354 aile ofisiyle yapılan ankete göre, ekonomik ve jeopolitik belirsizliklere rağmen aile ofisi yöneticileri büyümeye iyimser bakıyor. Ancak, önemli bir risk faktörü olarak siber güvenlik ön plana çıkıyor. Son iki yıl içinde %43'ü bir, %25'i ise üç veya daha fazla siber saldırı yaşadığını bildiriyor. Bu durum, siber güvenlik önlemlerinin güçlendirilmesi ve sürekli güncellenmesi gerekliliğini vurguluyor. Aile ofisleri, veri güvenliğini sağlamak ve olası saldırılara karşı dirençli sistemler kurmak için yatırımlarını artırmalıdır. Ayrıca, çalışanların siber güvenlik konusunda eğitilmesi ve bilinçlendirilmesi büyük önem taşıyor. Gelişmiş teknoloji kullanımı ve uzmanlardan destek alınması, riskleri en aza indirmeye yardımcı olacaktır. Bu konudaki yatırımlar, uzun vadede maliyetten çok daha fazla tasarruf sağlayacaktır.

Nesil Değişimi ve Halefiyet Planlaması

Deloitte araştırması, aile ofislerinin önemli bir bölümünün (yüzde 41) önümüzdeki 10 yıl içinde nesil geçişi yaşayacağını gösteriyor. Bu durum, halefiyet planlamasının önemini bir kez daha ortaya koyuyor. Ancak, araştırmaya katılan ailelerin yüzde 41'inin henüz bir halefiyet planı bulunmuyor. Üçte biri (yüzde 30) gelecek neslin aile ofisinin halefiyetine hazır olmadığını, yüzde 28'i ise devralmaya yetkin olmadığını düşünüyor. Bu durum, gelecek nesillerin eğitimi ve mentörlüğü için etkin planlamaların yapılması gerektiğini gösteriyor. Aile ofisleri, halefiyet planlamasını önceliklendirmeli ve gelecek nesillere gerekli bilgi, beceri ve deneyimi kazandıracak programlar geliştirmelidir. Bu programlar, finansal yönetim, yatırım stratejileri, risk yönetimi ve etik değerler gibi konuları kapsamalıdır. Ayrıca, aile üyeleri arasındaki iletişim ve işbirliğinin güçlendirilmesi de başarılı bir nesil geçişi için şarttır. Uzun vadeli sürdürülebilirlik için planlama, ailelerin ve servetlerinin geleceği açısından büyük önem taşımaktadır.
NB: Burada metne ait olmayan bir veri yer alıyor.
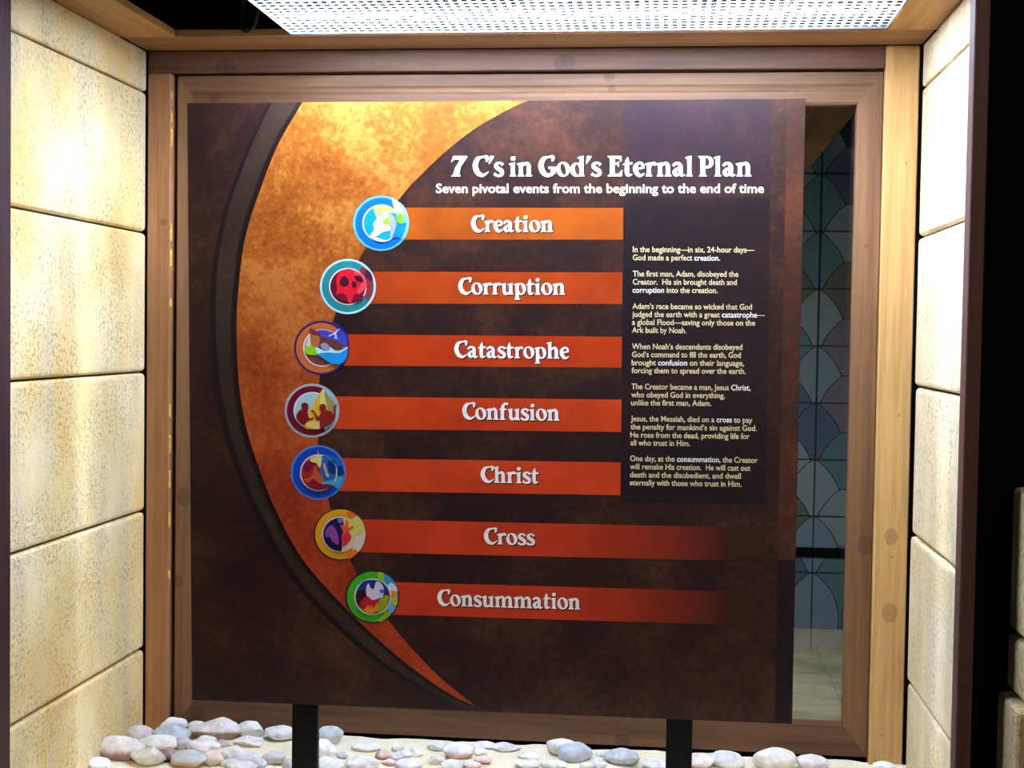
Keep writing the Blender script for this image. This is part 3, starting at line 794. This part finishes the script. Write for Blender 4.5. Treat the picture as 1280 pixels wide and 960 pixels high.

Türkiye'de Aile Ofislerinin Yükselişi

Deloitte Private Türkiye Lideri Ece Koycu Bolat, aile ofislerinin sadece servet korumakla kalmayıp, sürdürülebilir bir miras bırakılmasını sağladığını belirtiyor. Özelleştirilmiş hizmet yapıları sayesinde, finansal yönetimden sürdürülebilir yatırımlara, halefiyet planlamasından risk yönetimine kadar geniş bir yelpazede kritik roller üstleniyorlar. Güçlü yönetişim ve gizlilik sunan bu yapılar, uzun vadeli istikrar ve etkin servet yönetiminin anahtar aktörleri konumunda. Türkiye'de de aile ofislerinin servet koruma ve büyütmede önemli rol oynaması bekleniyor. Özellikle halefiyet planlamasının öneminin artmasıyla, aile ofisleri servetin nesiller boyu sürdürülebilirliğini sağlamak için giderek daha stratejik bir öneme sahip olacak. Bu durum, aile ofislerinin hizmetlerinin daha iyi anlaşılmasını ve yaygınlaşmasını gerektiriyor.